=== SOURCE EXCERPT ===
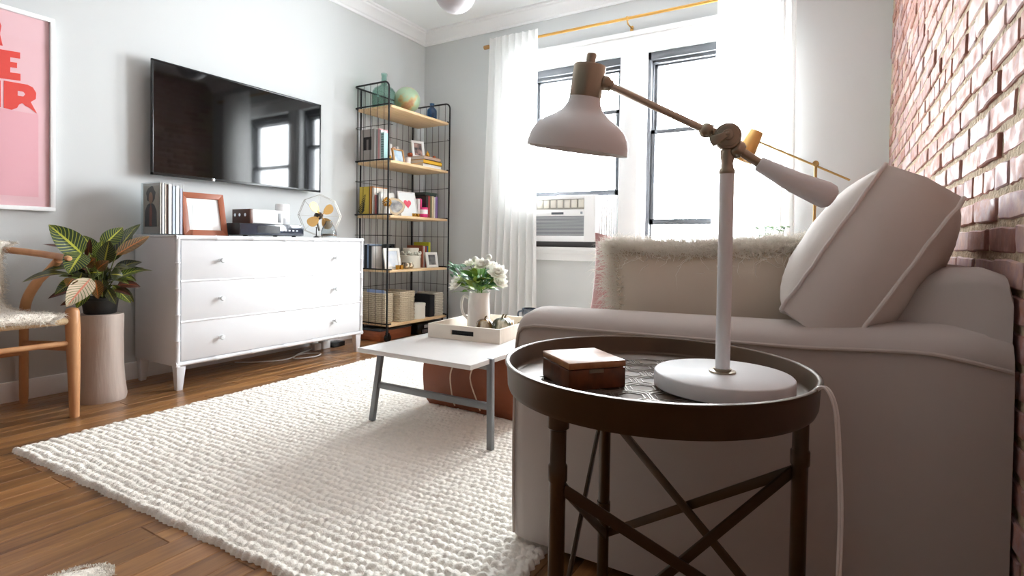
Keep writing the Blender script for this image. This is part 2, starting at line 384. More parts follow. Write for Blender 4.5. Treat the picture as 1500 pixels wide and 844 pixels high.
# ================================================================ CURTAINS, ROD
M_curt = mat_thin('white_curtain_cloth', '#f6f6f5', .55)
def curtain(label, x0, x1, ztop, flare, seed):
    rnd = random.Random(seed); ph = [rnd.uniform(0, 6) for _ in range(4)]
    def fn(u, v):
        z = ztop + (.012-ztop)*v
        xa = x0 - flare[0]*v; xb = x1 + flare[1]*v
        amp = .02+.022*v; k = 7.5
        uu = u + .012*math.sin(9*u+ph[0]+2*v)
        y = WY-.158 + amp*math.sin(2*PI*k*uu+ph[1]) + .012*math.sin(2*PI*2.3*u+ph[2]+1.5*v)*v + .006*math.sin(2*PI*15*u+ph[3])*(1-v)
        return (xa+(xb-xa)*uu, y, z + (.006*math.sin(2*PI*k*u+ph[1]) if v == 0 else 0))
    g = G().grid(fn, 150, 40)
    return tag(build(g, 'curtain', M_curt, None, smooth=180), label, 'curtain')
curtain('white curtain panel at left end of the rod beside bookcase', -2.71, -2.215, 2.685, (.075, .03), 3)
curtain('white curtain panel at right side of window near brick wall', -.765, -.255, 2.685, (.02, .02), 9)
rod = thing('curtain_rod', 'slim brass curtain rod mounted above the windows', 'curtain rod', (-1.45, WY-.118, 2.62))
build(G().tube([(-2.75, WY-.118, 2.632), (-.1, WY-.118, 2.632)], .0115, 12), 'rod', mat('brass_rod', '#c79a55', .28, metal=.9), rod)
for xx, d in ((-2.75, -1), (-.1, 1)): build(G().tube([(xx, WY-.118, 2.632), (xx+d*.05, WY-.118, 2.632)], .019, 14), 'finial', mat('wood_finial', '#b0834f', .4), rod, .002)
for xx in (-1.447, -.15):
    g = G().box(xx-.012, xx+.012, WY-.012, WY, 2.56, 2.61); g.tube([(xx, WY, 2.592), (xx, WY-.1, 2.592), (xx, WY-.118, 2.612)], .006, 8); g.tube([(xx-.008, WY-.118, 2.632), (xx+.008, WY-.118, 2.632)], .0165, 12)
    build(g, 'bracket', MATS['brass_rod'], rod)

# ================================================================ RUG
rug_w, rug_l = 2.11, 3.08
def rug_mesh():
    step = .0046; nx = int(rug_w/step); ny = int(rug_l/step)
    X, Y = np.meshgrid(np.arange(nx+1)*rug_w/nx, np.arange(ny+1)*rug_l/ny)
    py, px = .029, .0245
    wy = Y + .004*np.sin(X*9+1)+.003*np.sin(X*23+2); row = np.floor(wy/py).astype(int); fy = wy/py-row
    rj = rng.uniform(-.5, .5, row.max()+3)
    wx = X/px + .5*(row % 2) + .25*rj[row] + .35*(fy-.5)*np.where(row % 2, 1, -1); colm = np.floor(wx).astype(int); fx = wx-colm
    T = rng.uniform(.72, 1.12, (row.max()+3, colm.max()+5)); ox = rng.normal(0, .07, T.shape); oy = rng.normal(0, .07, T.shape)
    dx = (fx-.5+ox[row, colm])*2; dy = (fy-.5+oy[row, colm])*2
    b = np.clip(1-(np.abs(dx)**2.0*.75+np.abs(dy)**2.0*.75), 0, 1)**.55*T[row, colm]
    # fibre scale roughness
    nz = rng.normal(0, 1, X.shape); nz = (nz+np.roll(nz, 1, 0)+np.roll(nz, 1, 1)+np.roll(nz, -1, 0))/4
    Z = .008+.012*b+.0013*nz
    e = np.minimum.reduce([X, rug_w-X, Y, rug_l-Y]); Z = np.where(e < 1e-6, 0, np.where(e < step*1.5, Z*.75, Z))
    ed = (np.clip(.02-e, 0, .02)/.02); wob = .006*np.sin(Y*190/2+X*230/2)
    X2 = X + ed*.0035*np.sin(Y*2*PI/py)*np.sign(X-rug_w/2); Y2 = Y + ed*(.0025*np.sin(X*2*PI/px)+.003*np.sin(X*37))*np.sign(Y-rug_l/2)
    V = np.stack([X2, Y2, Z], -1).reshape(-1, 3)
    idx = np.arange((nx+1)*(ny+1)).reshape(ny+1, nx+1)
    Fq = np.stack([idx[:-1, :-1], idx[:-1, 1:], idx[1:, 1:], idx[1:, :-1]], -1).reshape(-1, 4)
    me = bpy.data.meshes.new('rug'); me.vertices.add(len(V)); me.vertices.foreach_set('co', V.ravel().astype(np.float32))
    me.loops.add(Fq.size); me.loops.foreach_set('vertex_index', Fq.ravel().astype(np.int32))
    me.polygons.add(len(Fq)); me.polygons.foreach_set('loop_start', np.arange(0, Fq.size, 4, dtype=np.int32)); me.polygons.foreach_set('use_smooth', np.ones(len(Fq), bool))
    me.update(calc_edges=True); return me
M_rug = mat('woven_wool', '#f6f1e7', .95, bump=.35, bs=260, var=.05, vs=45, sheen=.2)
rm = rug_mesh(); rm.materials.append(M_rug)
rug = bpy.data.objects.new('rug', rm); link(rug, None, None, TR(-2.752, .812, .0005) @ RZ(R(1.9)))
tag(rug, 'chunky woven ivory wool rug under the coffee table', 'rug')
RZT = .021                                    # top of the rug

# ================================================================ SOFA
M_sofa = mat('sofa_slipcover', '#beb5af', .9, bump=.12, bs=7, sheen=.15)
M_pipe = mat('slipcover_piping', '#beb4ac', .9)
sofa = thing('sofa', 'off-white slipcovered sofa with piped arm against the brick wall', 'sofa', (-.25, 2.4, 0))
def loft(sections, closed_caps=True):
    g = G(); n = len(sections[0]); vs = [p for s in sections for p in s]; fs = []
    for i in range(len(sections)-1):
        for k in range(n): fs.append((i*n+k, i*n+(k+1) % n, (i+1)*n+(k+1) % n, (i+1)*n+k))
    fs.append(tuple(range(n-1, -1, -1))); fs.append(tuple((len(sections)-1)*n+k for k in range(n)))
    return g.add(vs, fs)
def arm(y0, sgn, name):
    prof = [(0, .03), (-.006, .12), (-.01, .3), (-.008, .48), (-.004, .58), (0, .612), (.002, .624), (.012, .642), (.035, .656), (.08, .664), (.13, .666), (.17, .66), (.2, .645), (.215, .62), (.22, .5), (.22, .03)]
    secs = []; xs = [-.768, -.766, -.758, -.742, -.72] + list(np.linspace(-.68, .17, 20)) + [.2, .23, .25, .265, .274]
    for X in xs:
        t = min(1, (X+.768)/.05); rr = .028*(1-math.sqrt(max(0, 1-(1-t)**2)))      # rounded front end
        dz = .012*min(1, max(0, (X+.7)/.6)) + .028*min(1, max(0, (X+.1)/.3))**1.5
        sec = []
        for (yy, z) in prof:
            z2 = z + (dz*(z-.4)/.26 if z > .4 else 0); z2 = z2 - rr*(1 if z > .6 else 0)
            y2 = yy + (rr if yy < .1 else -rr) + .0035*noise.noise(Vector((X*5, z*4, yy*3+y0)))
            k_ = min(1, max(0, (X-.02)/.22)); sec.append((X, y0+sgn*(y2-(.042*k_*k_*(3-2*k_) if yy < .1 else 0)), z2))
        secs.append(sec if sgn > 0 else sec[::-1])
    a = build(loft(secs), name, M_sofa, sofa, smooth=60)
    # piping along the top seam, then down the front edge
    path = []
    for X in list(np.linspace(.272, -.70, 36)):
        dz = .012*min(1, max(0, (X+.7)/.6)) + .028*min(1, max(0, (X+.1)/.3))**1.5
        k_ = min(1, max(0, (X-.02)/.22)); dz -= .03*max(0, (X-.15)/.13); path.append((X, y0-sgn*(.003+.042*k_*k_*(3-2*k_)), .626+dz*.86))
    path += [(-.735, y0-sgn*.002, .618), (-.752, y0+sgn*.002, .60), (-.757, y0, .56), (-.757, y0-sgn*.004, .48), (-.757, y0-sgn*.006, .3), (-.757, y0-sgn*.002, .12), (-.755, y0, .04)]
    build(G().tube(path, .0042, 8), 'piping', M_pipe, a)
    return a
arm(1.30, 1, 'arm'); arm(3.5, -1, 'arm')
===
*THE PROBLEM*
Copy nothing but the lines from the top of the data down to the line containing "build(g, 'bracket', MATS['brass_rod'], rod)", and leave the pictures out.

*THE OUTPUT*
Keep writing the Blender script for this image. This is part 2, starting at line 384. More parts follow. Write for Blender 4.5. Treat the picture as 1500 pixels wide and 844 pixels high.
# ================================================================ CURTAINS, ROD
M_curt = mat_thin('white_curtain_cloth', '#f6f6f5', .55)
def curtain(label, x0, x1, ztop, flare, seed):
    rnd = random.Random(seed); ph = [rnd.uniform(0, 6) for _ in range(4)]
    def fn(u, v):
        z = ztop + (.012-ztop)*v
        xa = x0 - flare[0]*v; xb = x1 + flare[1]*v
        amp = .02+.022*v; k = 7.5
        uu = u + .012*math.sin(9*u+ph[0]+2*v)
        y = WY-.158 + amp*math.sin(2*PI*k*uu+ph[1]) + .012*math.sin(2*PI*2.3*u+ph[2]+1.5*v)*v + .006*math.sin(2*PI*15*u+ph[3])*(1-v)
        return (xa+(xb-xa)*uu, y, z + (.006*math.sin(2*PI*k*u+ph[1]) if v == 0 else 0))
    g = G().grid(fn, 150, 40)
    return tag(build(g, 'curtain', M_curt, None, smooth=180), label, 'curtain')
curtain('white curtain panel at left end of the rod beside bookcase', -2.71, -2.215, 2.685, (.075, .03), 3)
curtain('white curtain panel at right side of window near brick wall', -.765, -.255, 2.685, (.02, .02), 9)
rod = thing('curtain_rod', 'slim brass curtain rod mounted above the windows', 'curtain rod', (-1.45, WY-.118, 2.62))
build(G().tube([(-2.75, WY-.118, 2.632), (-.1, WY-.118, 2.632)], .0115, 12), 'rod', mat('brass_rod', '#c79a55', .28, metal=.9), rod)
for xx, d in ((-2.75, -1), (-.1, 1)): build(G().tube([(xx, WY-.118, 2.632), (xx+d*.05, WY-.118, 2.632)], .019, 14), 'finial', mat('wood_finial', '#b0834f', .4), rod, .002)
for xx in (-1.447, -.15):
    g = G().box(xx-.012, xx+.012, WY-.012, WY, 2.56, 2.61); g.tube([(xx, WY, 2.592), (xx, WY-.1, 2.592), (xx, WY-.118, 2.612)], .006, 8); g.tube([(xx-.008, WY-.118, 2.632), (xx+.008, WY-.118, 2.632)], .0165, 12)
    build(g, 'bracket', MATS['brass_rod'], rod)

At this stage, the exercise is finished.